An Embarrassment of Mangoes: A Caribbean Interlude by Ann Vanderhoof

An Embarrassment of Mangoes: A Caribbean Interlude by Ann Vanderhoof

Author:Ann Vanderhoof [Vanderhoof, Ann]
Language: eng
Format: epub, mobi
Tags: Fiction, Biography, Non-Fiction, Travel
ISBN: 0767914279
Publisher: Broadway
Published: 2003-12-09T13:00:00+00:00


Mr. Butters,

the Mysterious

Breadfruit, and

Monday Night Mas

No doubt our productivity would have been affected. . . . Probably, this week may have seen a great number of people taking the remaining work days to recover after consuming too much alcohol, or being fatigued from the constant long sleepless hours over the days of festivity.

EDITORIAL ENTITLED “NOW THE CARNIVAL OVER,” GRENADA

INFORMER: THE FEARLESS WEEKLY THAT TELLS IT AS IT IS,

WEEK ENDING FRIDAY, AUGUST 14, 1998

The beach on the mainland side of the Hog Island anchorage—a tiny patch of sand by two derelict, half-submerged Cuban gunboats, relics from the 1983 invasion—is diagonally across from the Hog Island beach and a minuscule fraction of its size.
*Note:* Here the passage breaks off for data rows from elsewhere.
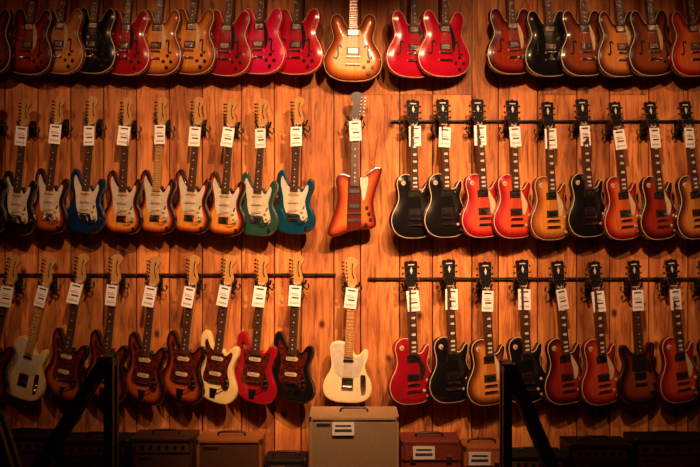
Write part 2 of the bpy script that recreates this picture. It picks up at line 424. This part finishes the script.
def tagmesh():
    mb = MB()
    mb.box(0, -.08, .080, .134, -.001, .001, 0)
    mb.box(0, -.03, .05, .010, -.0018, .0, 1)
    mb.box(-.006, -.064, .044, .003, -.0018, .0, 1)
    mb.box(0, -.074, .052, .003, -.0018, .0, 1)
    mb.box(.004, -.092, .046, .010, -.0018, .0, 1)
    for i in range(8): mb.box(-.026+i*.0075, -.125, .003, .013, -.0018, .0, 1)
    mb.tube([(0, 0, -.016), (-.012, .002, .004), (-.016, .012, .012)], .0012, 0, 5)
    mb.tube([(0, 0, -.016), (.012, .002, .004), (.016, .012, .012)], .0012, 0, 5)
    return mb.mesh('tag_mesh', [M['paper'], M['ink']], smooth=False)
TAG = tagmesh()
GY = -.165
def hangermesh():
    mb = MB()
    yw = -GY
    mb.box(0, .0, .055, .10, yw-.045, yw-.033, 0, bev=.003)
    mb.box(0, .0, .03, .03, yw-.034, yw, 0)
    for z in (-.035, .035): mb.cyl(0, z, .006, yw-.049, yw-.04, 0, 8)
    mb.tube([(0, yw-.04, 0), (0, .06, -.004), (0, .042, -.002)], .008, 0)
    for s in (-1, 1):
        mb.tube([(0, .045, 0), (s*.028, .044, 0), (s*.04, .036, 0), (s*.041, .015, 0), (s*.042, -.02, 0), (s*.047, -.036, .008), (s*.054, -.042, .03)], .0075, 0)
        mb.tube([(0, .06, -.004), (s*.03, .065, -.02), (s*.055, .07, -.045), (s*.068, .07, -.02), (s*.06, .07, .0)], .006, 0)
    return mb.mesh('hanger_mesh', [M['iron']])
HANG = hangermesh()

CAMZ = 1.9
PXM = 142.9
def wx(px): return (px-350)/PXM
def wz(py): return CAMZ+(233.5-py)/PXM

def guitar(kind, fin, nx, bx, ny, scale=1.0, yaw=None, pg=None, board=None, tag=True):
    if kind not in MESH: MESH[kind] = build(kind)
    side = -1 if bx < 325 else (1 if bx > 385 else 0)
    a = side*math.radians(21+random.uniform(-1.5, 1.5)) if yaw is None else math.radians(yaw)
    roll = math.atan2((nx-bx), 88)+(random.uniform(-.018, .018) if side else 0)
    X, Z = wx(nx), wz(ny)
    o = obj('semi_hollow_guitar' if kind == 'es' else 'electric_guitar', MESH[kind], (X, GY, Z))
    o.matrix_world = Matrix.Translation((X, GY, Z)) @ Matrix.Rotation(roll, 4, 'Y') @ Matrix.Rotation(a, 4, 'Z') @ Matrix.Scale(scale, 4)
    def setm(i, m):
        o.material_slots[i].link = 'OBJECT'; o.material_slots[i].material = m
    setm(0, F[fin][0]); setm(1, F[fin][1])
    if pg: setm(2, M[pg])
    if board: setm(6, M[board])
    if kind == 'dc': setm(2, M['black_pg'])
    if kind == 'lp' or kind == 'es': setm(2, M['cream'] if fin not in ('black', 'cherry', 'red', 'pink', 'dkred') else M['black_pg'])
    obj('guitar_hanger', HANG, (X, GY, Z))
    if tag:
        t = obj('price_tag', TAG)
        t.parent = o
        t.matrix_parent_inverse = Matrix.Identity(4)
        t.location = (random.uniform(-.006, .006), -.05, random.uniform(-.008, .008))
        t.rotation_euler = (random.uniform(-.03, .03), random.uniform(-.09, .09), -a*.7+random.uniform(-.3, .3))
    return o

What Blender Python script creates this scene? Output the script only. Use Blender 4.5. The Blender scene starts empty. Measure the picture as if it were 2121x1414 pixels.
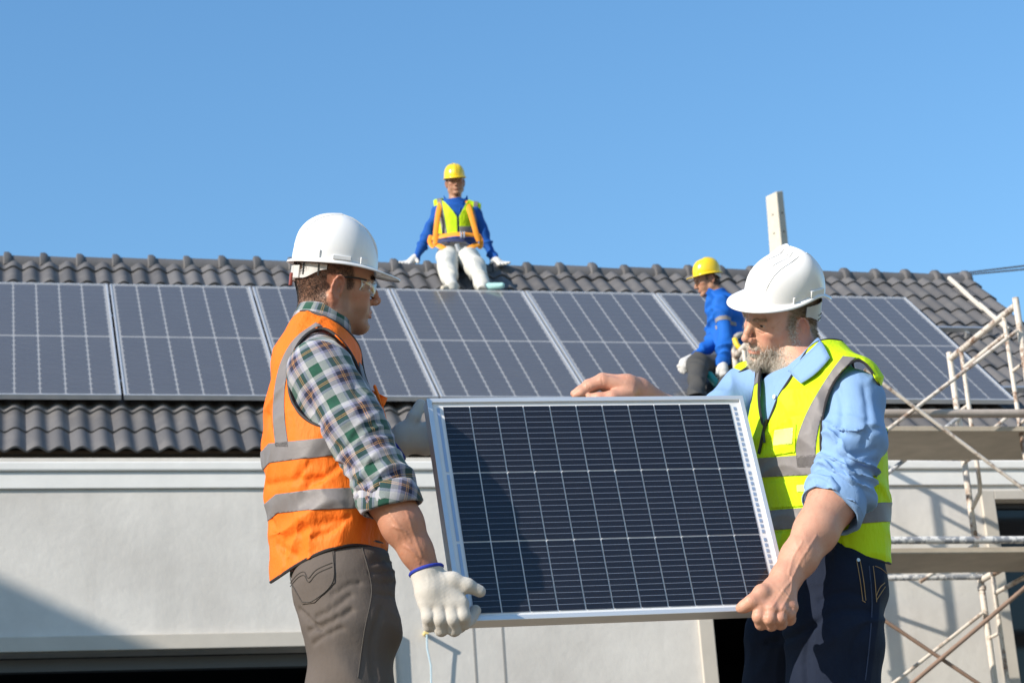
import bpy, bmesh, math, random
import numpy as np
from mathutils import Vector, Matrix

random.seed(7)
RNG = np.random.default_rng(11)
scene = bpy.context.scene
COL = scene.collection

# ---------------------------------------------------------------- camera
FOC, PITCH, ROLL = 4586.5, math.radians(19.136), math.radians(-4.0116)
cP, sP, cR, sR = math.cos(PITCH), math.sin(PITCH), math.cos(ROLL), math.sin(ROLL)
CAM = (np.array([[cR, -sR, 0], [sR, cR, 0], [0, 0, 1]]) @ np.array([[1, 0, 0], [0, sP, -cP], [0, cP, sP]]))
cam_data = bpy.data.cameras.new('camera')
cam = bpy.data.objects.new('camera', cam_data)
COL.objects.link(cam)
cam_data.sensor_width = 36.0
cam_data.lens = FOC / 2121.0 * 36.0
cam_data.clip_start, cam_data.clip_end = 0.1, 6000.0
_m = np.eye(4)
_m[:3, 0], _m[:3, 1], _m[:3, 2] = CAM[0], -CAM[1], -CAM[2]
cam.matrix_world = Matrix(_m.tolist())
cam_data.dof.use_dof = True
cam_data.dof.focus_distance = 5.62
cam_data.dof.aperture_fstop = 11.0
scene.camera = cam

# ---------------------------------------------------------------- sky and sun
SUN_AZ, SUN_EL = math.radians(53), math.radians(27)     # azimuth: to the left of straight behind the camera
SUN = Vector((-math.sin(SUN_AZ) * math.cos(SUN_EL), -math.cos(SUN_AZ) * math.cos(SUN_EL), math.sin(SUN_EL)))
world = bpy.data.worlds.new('World')
scene.world = world
world.use_nodes = True
wn = world.node_tree.nodes
wl = world.node_tree.links
wn.clear()
sky = wn.new('ShaderNodeTexSky')
sky.sky_type = 'NISHITA'
sky.sun_disc = False
sky.sun_elevation = SUN_EL
sky.sun_rotation = math.atan2(SUN.x, SUN.y)
sky.altitude = 0
sky.air_density = 1.5
sky.dust_density = 0.35
sky.ozone_density = 5.2
bg = wn.new('ShaderNodeBackground')
bg.inputs['Strength'].default_value = 0.15
wout = wn.new('ShaderNodeOutputWorld')
hsv = wn.new('ShaderNodeHueSaturation')
hsv.inputs['Saturation'].default_value = 1.13
wl.new(sky.outputs['Color'], hsv.inputs['Color'])
wl.new(hsv.outputs['Color'], bg.inputs['Color'])
wl.new(bg.outputs['Background'], wout.inputs['Surface'])
sun_data = bpy.data.lights.new('sun', 'SUN')
sun_data.energy = 5.0
sun_data.angle = math.radians(0.53)
sun_data.color = (1.0, 0.915, 0.80)
sun = bpy.data.objects.new('sun', sun_data)
COL.objects.link(sun)
sun.rotation_euler = SUN.to_track_quat('Z', 'Y').to_euler()

scene.view_settings.view_transform = 'Standard'
scene.view_settings.look = 'None'
scene.view_settings.exposure = 0.45
scene.view_settings.gamma = 1.0
scene.view_settings.use_curve_mapping = False
scene.cycles.use_denoising = True
scene.cycles.max_bounces = 8
scene.cycles.transparent_max_bounces = 12
scene.cycles.sample_clamp_indirect = 6.0

# ---------------------------------------------------------------- coordinates
# world: camera at the origin, +Y forward, +Z up; the ground by the camera lies half a metre lower.
YAW = math.radians(13.968)
SLOPE = math.radians(40.716)
HOUSE_M = np.array([[math.cos(YAW), -math.sin(YAW), 0], [math.sin(YAW), math.cos(YAW), 0], [0, 0, 1]])


def at(px, py, Y):
    d = CAM.T @ np.array([(px - 1060.5) / FOC, (py - 707) / FOC, 1.0])
    return d * (Y / d[1])


def hat(px, py, y):
    d = HOUSE_M.T @ (CAM.T @ np.array([(px - 1060.5) / FOC, (py - 707) / FOC, 1.0]))
    return d * (y / d[1])


def h2w(p):
    return HOUSE_M @ np.asarray(p, float)


# ---------------------------------------------------------------- materials
MATS = {}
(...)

If you squint away the rusted hulks as you approach, the scene is what winter-weary tourists dream they’ll get when they book their Caribbean holiday: a little beach all their own with soft white sand, swaying palm trees, and brochure-blue water under a flawless sky.

We’d seen cruisers dinghying into shore there only to return an hour later with arms full of watermelon and bags protruding with eggplant and squash. To us, the new kids on the block, it was a mystery, there being no sign whatsoever of habitation near that beach; certainly no market or store. But soon, through the cruisers’ grapevine, we learn of Mr. Butters.

“Pull up your dinghy on the sand and follow the path from there,” Terry and Nancy tell me. We had got to know them in George Town, and their sailboat, La Esmeralda, had arrived at Hog Island about a week before Receta. “The path will lead you right to his shack.”

Mr. Butters used to make rounds of the anchorages on this stretch of Grenada’s coast by boat, they had been told, selling his fruit and vegetables. But no more: Now, if you want to buy his produce, you have to go to him. Mr. Butters (as everyone respectfully calls him) has been squatting on the hillside behind the beach for the last seventeen years and cultivating the soil—by hand, without benefit of tractor, rototiller, or harvester.

“Did they say turn right or left?” Steve says as we drag Snack up onto the beach. Expecting it to be obvious, I hadn’t bothered to ask. Once we leave the sand, we’re at the edge of an expanse of more-or-less cultivated fields, hidden from the anchorage by a stand of white cedars and Indian almond trees and stretching a hundred yards in each direction. What’s lacking is a sign that says “Produce stand this way.” Cows moo unseen somewhere on the hillside in front of us. “Rare steak,” says Steve longingly. (He’s learned the hard way that the words “chewable” and “steak” don’t go together here.) We wander right; nothing. We wander left; nothing. We wander right again, by this time wishing we’d brought a water bottle, and finally spot an overgrown, sort-of track snaking through spiky sugar cane.

Five minutes along, a donkey tied to a tree flips his lips at us with disinterest. Beyond him stands a rickety wooden shack.